Kitteridge’s report identified cases under both Labour and National governments in which the GCSB spied on New Zealand residents to support operations by the domestic security agency, the Security Intelligence Service (SIS), and the police. Key stated that the report “finds long-standing, systemic problems with the GCSB’s compliance systems and aspects of its organisation and culture.”

The government, however, flatly denied intentional illegal spying by the GCSB, instead blaming “confusion” in the law. Kitteridge’s report asserted that “legislative clarification would be desirable” to enable the GCSB to carry out its work. Key said that while the report would “knock public confidence” in the agency, the 2003 Act governing the GCSB was “not fit for purpose and probably never has been.”

The government and the GCSB covered up the spying operations throughout 2012. Questions were first raised over the Dotcom affair by security services overseer Paul Neazor in May, and Key was informed in July that there was a problem. Key said in September that the bureau may have acted illegally in the Dotcom case. But he did not reveal the other cases, saying it was an “isolated incident.”

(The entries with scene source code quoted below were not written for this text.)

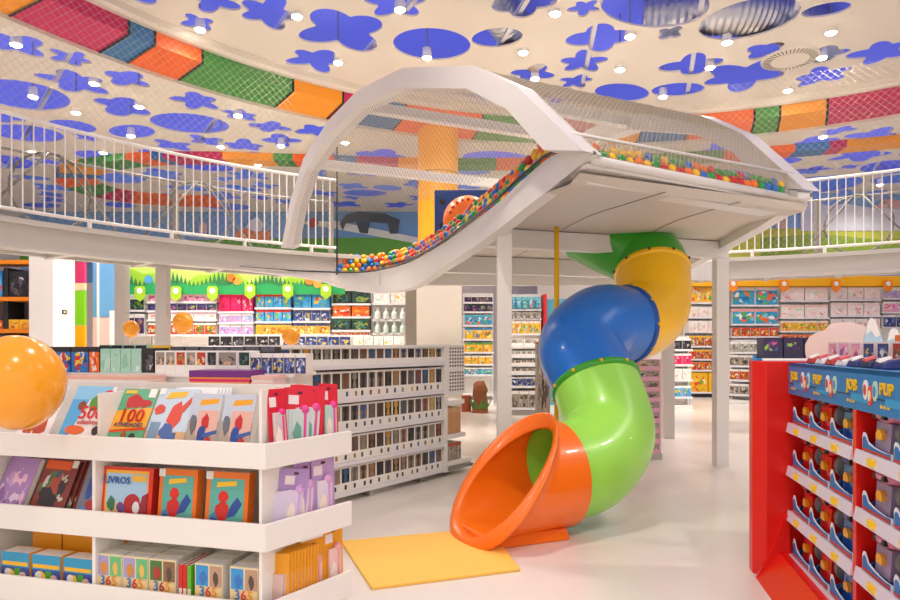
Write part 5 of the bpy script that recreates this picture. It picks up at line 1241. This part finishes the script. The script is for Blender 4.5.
o = obj_from(BOX, 'boxed_toy', None, tf.pt(1.12, .18, zt+.131), tf.rz, (.2, .1, .03), [orab, orab, orab]); tag(o, 'flat orange pack lying on the window packs', 'box')
def cutout(name, poly, c, thick, m, label):
    t = thing(name, label, 'cut-out', (c.x, c.y, zt), math.radians(-25))
    MB().prism(poly, lambda u, v, d: (u, d, v), 0, thick).build('board', m, t, bevel=.004); return t
MB_r = thing('rear_display', 'plain white display block standing behind the red toy stand', 'display', tf.pt(0, 0), tf.rz)
MB().box(-.95, 1.9, .52, 1.1, .06, 1.37).build('body', SHELFW, MB_r); MB().box(-.97, 1.9, .51, 1.12, 1.37, 1.386).build('top', SHELFW, MB_r); MB().box(-.9, 1.85, .55, 1.05, 0, .06).build('plinth', DARK, MB_r)
cpt = P(841, 345, 4.6)
cutout('cloud_cutout', [(-.215, .0), (.19, .0), (.2, .12), (.185, .2), (.14, .25), (.07, .275), (-.01, .275), (-.07, .26), (-.1, .22), (-.16, .2), (-.2, .17), (-.225, .12), (-.225, .06)], cpt, .025, mat('cloud_pink', 'F9E2D9', .6), 'plain pale pink cloud-shaped cut-out standing behind the red stand')
for px, h, lb in ((873, .3, 'tall pale blue mountain cut-out with white peak beside the pink cloud'), (895, .23, 'lower pale blue mountain cut-out with white peak at the right edge')):
    c = P(px, 345, 4.35); t = thing('mountain_cutout', lb, 'cut-out', (c.x, c.y, zt), math.radians(-25), 'mountain cut-outs')
    MB().prism([(-.08, 0), (.09, 0), (.05, h*.55), (.012, h*.95), (-.012, h), (-.03, h*.9), (-.05, h*.5)], lambda u, v, d: (u, d, v), 0, .025).build('slope', mat('mountain_blue', 'B4D8EA', .6), t)
    MB().prism([(.04, h*.6), (.012, h*.95), (-.012, h), (-.03, h*.9), (-.045, h*.6), (-.01, h*.7), (.015, h*.55)], lambda u, v, d: (u, d, v), -.006, 0).build('snow_cap', WHITE, t)

for o in S.objects:
    if o.parent is None and 'label' in o and len(o['label'].replace('-', ' ').split()) > 16: print('LONG', o['label'])
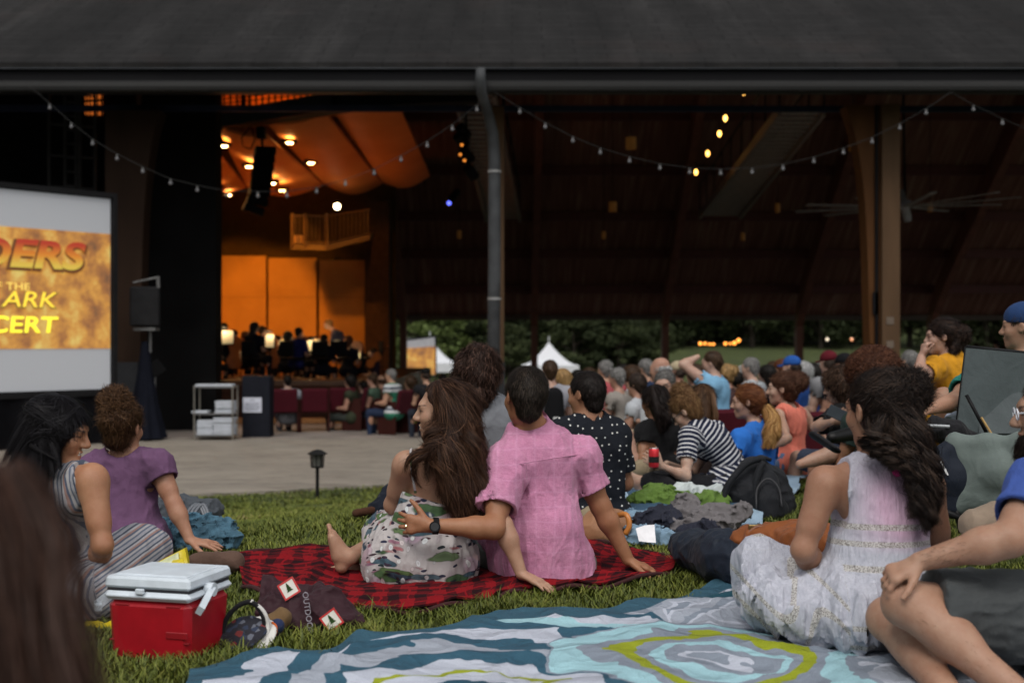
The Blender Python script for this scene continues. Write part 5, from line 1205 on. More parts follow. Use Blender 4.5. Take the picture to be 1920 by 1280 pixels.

No details of the 85 cases identified in the report have been revealed. The Dotcom affair has shown that systemic abuses of fundamental democratic rights have occurred. Under the security legislation, “national security” is broadly and loosely defined, extending to “threats to economic security.” Those who were illegally spied upon could have included people involved in strikes or political protests.

However, with the support of the right-wing populist NZ First Party, legislation will be passed to make the GCSB’s illegal activities legal and permit the agency to involve itself in domestic security operations. According to Key, “failure to do so would leave New Zealand’s national security open to threat.” He listed a series of purported “threats,” including an unsubstantiated claim that New Zealand technology had been targeted from overseas to create “weapons of mass destruction.”

The law will allow the GCSB to undertake activities on behalf of other named agencies and assist entities such as the SIS, the Defence Force and police, while retaining its foreign intelligence powers. The GCSB will also be able to provide information assurance and cyber security advice to both public and private sector organisations.

The changes will transform the extensive but fragmented intelligence apparatus into a more centralised and far-reaching spying operation. The GCSB’s role in providing support to the SIS represents a de facto merger of the two agencies’ operations, with international coverage. In the New Zealand Herald on April 19, Gehan Gunasekara, an information privacy law specialist at Auckland University, warned that giving agencies such as the police access to GCSB capabilities would “extend their abilities to spy throughout the globe.”

Last year, Key installed a long-time friend, Ian Fletcher, as the new director of the GCSB. Unlike his predecessors, who were recruited from the military, Fletcher is a career civil servant with a background in economics and trade. He has been appointed as a “change manager” to align the work of the GCSB to focus on international economic rivalries and growing domestic opposition to government austerity policies.

Labour and the Greens have promised to hold an independent inquiry into the intelligence services should they win next year’s election. If held, such an inquiry would only further boost the powers of the spy agencies. The Helen Clark-led Labour government in 2003 passed the GCSB Act, moving the bureau away from the Ministry of Defence and setting it up as a stand-alone department. This was part of a ramping up of security measures by Labour under the rubric of the “war on terror,” including its 2003 Counter Terrorism Bill, which established the framework for deepening attacks on basic democratic rights.

National’s moves to exploit the GCSB’s illegal activities in the Dotcom case further expose the role played by the pseudo-left groups. From the start, they effectively lined up behind the New Zealand and US governments. Socialist Aotearoa dismissed Dotcom as someone linked to the far-right ACT Party. The former Workers Party, now “Fightback,” objected to Dotcom “being painted as some kind of a folk hero,” asserting that as “a businessman with an amoral attitude toward commerce,” he had no right to be defended.

In reality, the prosecution of Dotcom set a precedent for broader state operations against workers and youth. Under conditions of intensifying class struggles and imperialist wars internationally, preparations are being made to confront mass social upheavals.